Please review the 10-year chart of the gold market (Chart #1). Prices have been locked in a boring trading range for over five years. The important numbers to watch are 1046 and 1433. Currently, the market is stuck right in the middle of the 5-year range. Based on gold’s previous historical price behavior, the market will probably produce a substantial move whenever the breakout finally occurs. The breakout could go either way.

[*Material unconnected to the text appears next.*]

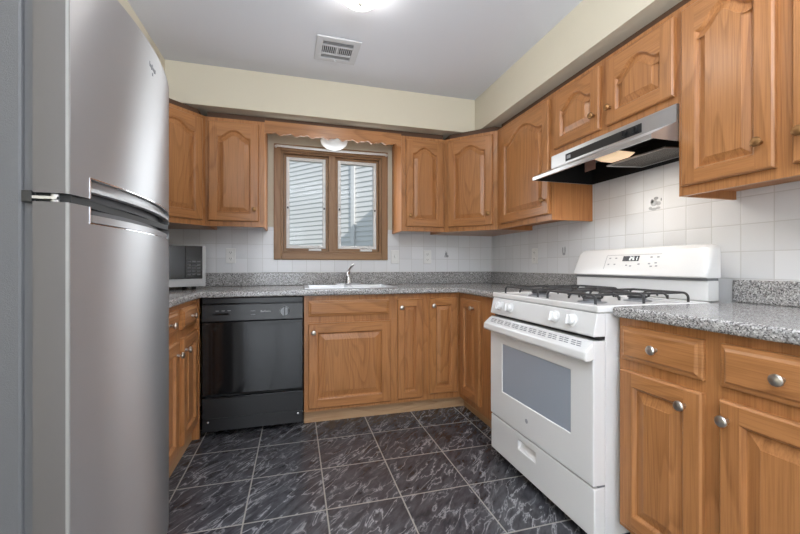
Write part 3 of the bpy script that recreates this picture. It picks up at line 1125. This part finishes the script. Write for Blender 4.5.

In regard to GLD, the long-term viewpoint is very similar to the gold market. The ETF has been trading sideways for the past five years. Currently, GLD is in the middle of its trading range. Therefore, the long-term view is considered neutral. In terms of the 5-year trading range, the important numbers to watch are 100.23 and 137.62.
SHORT-TERM CHART
Please review the 6-month chart of GLD (Chart #2). The short-term chart pattern is considered neutral. The important numbers to watch are 113.42 and 127.21. Based on the recent price action in GLD, the most likely scenario is a bearish breakout below 113.42.
LONG-TERM CHART
Please review the 14-year chart of GLD (Chart #3). This chart covers the entire trading history of GLD. Very similar to the gold market, GLD has been locked in a trading range since 2013. The long-term chart pattern remains in neutral territory. A bullish breakout will occur @ 170.01.